La menace terroriste doit-elle amener les États à restreindre ou à encadrer différemment la liberté d'expression? «Non. Au contraire, il faut réduire la portée des lois imposant des limites à l'exercice de cette liberté fondamentale.
Sinon, nous donnons raison aux assassins», croit Pierre Trudel, professeur à la Faculté de droit de l'Université de Montréal et chercheur au Centre de recherche en droit public.

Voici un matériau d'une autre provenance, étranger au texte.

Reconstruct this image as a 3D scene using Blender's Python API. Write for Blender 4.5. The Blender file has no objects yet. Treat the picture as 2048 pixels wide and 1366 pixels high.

Le jour même de la tuerie au siège social de l'hebdomadaire Charlie Hebdo, à Paris, le juriste publiait sur son blogue du Journal de Montréal un billet intitulé «La rectitude mène à la page vide», où une illustration du New Yorker était reproduite. Elle présentait un cadre blanc surmonté de la phrase suivante : «Please enjoy this culturally, ethnically, religiously and politically correct cartoon responsibility, thank you.» («Veuillez apprécier cette caricature respectueuse des cultures, ethnies et religions et conforme à la rectitude politique, merci.»)
Cette caricature montre que la censure «mène à l'image blanche, elle tue le débat démocratique, pouvait-on lire sous la plume du spécialiste du droit des médias. À force de répéter qu'il faut éviter de choquer, d'indisposer, de déranger lorsqu'on caricature et critique, certains chantres de l'éthique de l'information contribuent à rapetisser l'espace de la liberté d'expression [...] C'est ce que vient nous rappeler le caricaturiste du New Yorker dans ce dessin diffusé quelques heures après l'attentat de Paris.»
Si on en est là aujourd'hui, c'est qu'on a trop concédé aux ennemis de la liberté d'expression, reprend-il en entrevue. «Je me souviens d'un colloque, peu après la publication des caricatures de Mahomet dans Charlie Hebdo, où plusieurs intervenants disaient qu'en censurant ces dessins on aurait évité de froisser les intégristes religieux. Si on agit de cette façon, on s'aventure sur une pente très glissante.»
Quand il a su que des gens armés avaient tiré sur les dessinateurs français, au matin du 7 janvier, il a été choqué et dégoûté, comme il l'a été lors de la tragédie de Polytechnique Montréal, en 1989, ou après avoir appris l'assassinat de 130 enfants à Peshawar, au Pakistan, en décembre dernier. «Puis je me suis demandé ce que ce geste signifiait en matière de droits fondamentaux. Or, tuer quelqu'un parce qu'il ne pense pas comme nous, c'est considérer que la liberté d'expression doit elle-même être supprimée dans un État de droit. C'est de l'obscurantisme.»
Selon le titulaire de la Chaire L. R. Wilson sur le droit des technologies de l'information et du commerce électronique, il faut résister à tout prix aux pressions des censeurs et saisir plutôt l'occasion de renforcer la liberté de parole et d'opinion. Dans plusieurs États, des lois entravant cette liberté sont en application. «Ici même, au Canada, il existe une loi interdisant le blasphème. Heureusement, elle n'est plus appliquée, mais elle existe et il serait temps qu'on la supprime!»
En plus de sa production scientifique et de ses charges d'enseignement universitaire, M. Trudel tient depuis un an un blogue sur le site du Journal de Montréal. Il y traite principalement de questions liées au monde des technologies de la communication et des médias.